JOB = Return the whole listing, line for line, without the pictures in it.

RAW DATA =
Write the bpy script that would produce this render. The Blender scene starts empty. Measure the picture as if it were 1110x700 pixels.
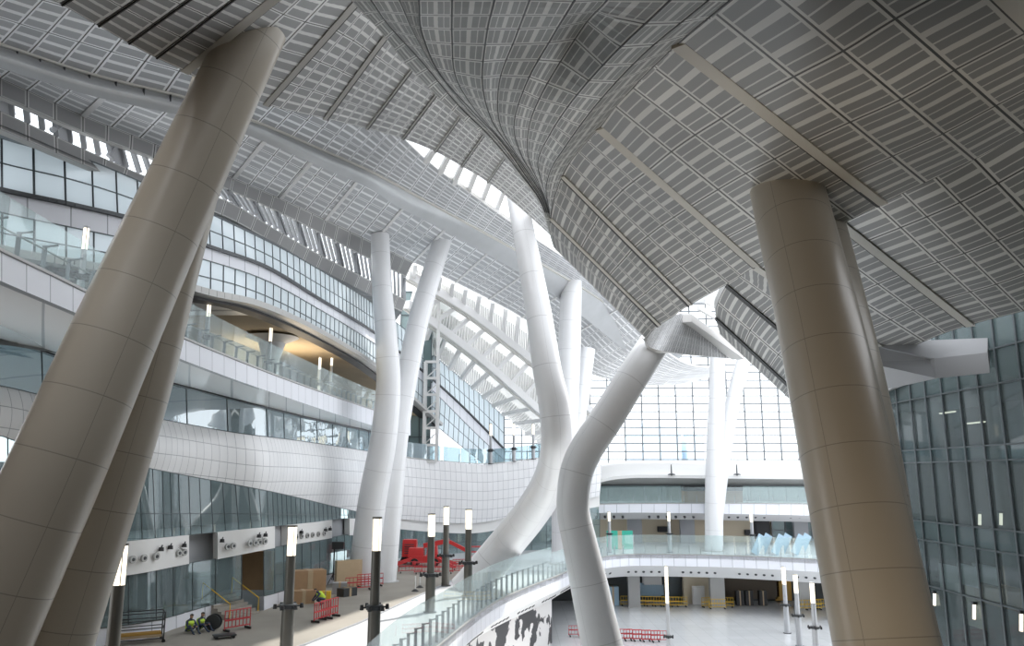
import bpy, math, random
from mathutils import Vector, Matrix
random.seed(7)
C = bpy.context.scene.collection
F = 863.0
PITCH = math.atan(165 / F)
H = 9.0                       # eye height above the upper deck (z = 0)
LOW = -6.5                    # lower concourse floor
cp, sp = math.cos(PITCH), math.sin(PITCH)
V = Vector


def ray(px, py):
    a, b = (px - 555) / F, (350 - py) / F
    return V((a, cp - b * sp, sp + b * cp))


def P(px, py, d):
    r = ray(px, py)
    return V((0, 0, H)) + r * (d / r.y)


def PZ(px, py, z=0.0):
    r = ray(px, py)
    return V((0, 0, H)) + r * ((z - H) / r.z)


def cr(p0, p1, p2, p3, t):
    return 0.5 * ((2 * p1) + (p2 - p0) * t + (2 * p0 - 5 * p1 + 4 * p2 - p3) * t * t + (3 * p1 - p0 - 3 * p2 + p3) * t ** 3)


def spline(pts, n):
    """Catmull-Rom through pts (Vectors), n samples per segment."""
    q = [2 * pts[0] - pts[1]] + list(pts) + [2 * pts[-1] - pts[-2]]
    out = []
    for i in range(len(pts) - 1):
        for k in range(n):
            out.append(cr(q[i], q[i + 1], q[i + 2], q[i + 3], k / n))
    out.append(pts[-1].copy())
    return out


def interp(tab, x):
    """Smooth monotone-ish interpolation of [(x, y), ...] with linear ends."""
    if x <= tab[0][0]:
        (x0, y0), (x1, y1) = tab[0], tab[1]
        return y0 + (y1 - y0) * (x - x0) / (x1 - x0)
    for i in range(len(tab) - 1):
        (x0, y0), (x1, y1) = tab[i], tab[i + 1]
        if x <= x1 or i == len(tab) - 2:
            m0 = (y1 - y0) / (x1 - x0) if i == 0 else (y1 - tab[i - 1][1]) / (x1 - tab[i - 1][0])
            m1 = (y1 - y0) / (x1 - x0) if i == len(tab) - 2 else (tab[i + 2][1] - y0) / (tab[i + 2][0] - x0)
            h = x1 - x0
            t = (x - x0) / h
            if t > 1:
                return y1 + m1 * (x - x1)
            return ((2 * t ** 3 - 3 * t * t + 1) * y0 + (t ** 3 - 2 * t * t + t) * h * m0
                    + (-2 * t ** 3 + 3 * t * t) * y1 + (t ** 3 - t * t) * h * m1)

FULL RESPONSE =
Write the bpy script that would produce this render. The Blender scene starts empty. Measure the picture as if it were 1110x700 pixels.
import bpy, math, random
from mathutils import Vector, Matrix
random.seed(7)
C = bpy.context.scene.collection
F = 863.0
PITCH = math.atan(165 / F)
H = 9.0                       # eye height above the upper deck (z = 0)
LOW = -6.5                    # lower concourse floor
cp, sp = math.cos(PITCH), math.sin(PITCH)
V = Vector


def ray(px, py):
    a, b = (px - 555) / F, (350 - py) / F
    return V((a, cp - b * sp, sp + b * cp))


def P(px, py, d):
    r = ray(px, py)
    return V((0, 0, H)) + r * (d / r.y)


def PZ(px, py, z=0.0):
    r = ray(px, py)
    return V((0, 0, H)) + r * ((z - H) / r.z)


def cr(p0, p1, p2, p3, t):
    return 0.5 * ((2 * p1) + (p2 - p0) * t + (2 * p0 - 5 * p1 + 4 * p2 - p3) * t * t + (3 * p1 - p0 - 3 * p2 + p3) * t ** 3)


def spline(pts, n):
    """Catmull-Rom through pts (Vectors), n samples per segment."""
    q = [2 * pts[0] - pts[1]] + list(pts) + [2 * pts[-1] - pts[-2]]
    out = []
    for i in range(len(pts) - 1):
        for k in range(n):
            out.append(cr(q[i], q[i + 1], q[i + 2], q[i + 3], k / n))
    out.append(pts[-1].copy())
    return out


def interp(tab, x):
    """Smooth monotone-ish interpolation of [(x, y), ...] with linear ends."""
    if x <= tab[0][0]:
        (x0, y0), (x1, y1) = tab[0], tab[1]
        return y0 + (y1 - y0) * (x - x0) / (x1 - x0)
    for i in range(len(tab) - 1):
        (x0, y0), (x1, y1) = tab[i], tab[i + 1]
        if x <= x1 or i == len(tab) - 2:
            m0 = (y1 - y0) / (x1 - x0) if i == 0 else (y1 - tab[i - 1][1]) / (x1 - tab[i - 1][0])
            m1 = (y1 - y0) / (x1 - x0) if i == len(tab) - 2 else (tab[i + 2][1] - y0) / (tab[i + 2][0] - x0)
            h = x1 - x0
            t = (x - x0) / h
            if t > 1:
                return y1 + m1 * (x - x1)
            return ((2 * t ** 3 - 3 * t * t + 1) * y0 + (t ** 3 - 2 * t * t + t) * h * m0
                    + (-2 * t ** 3 + 3 * t * t) * y1 + (t ** 3 - t * t) * h * m1)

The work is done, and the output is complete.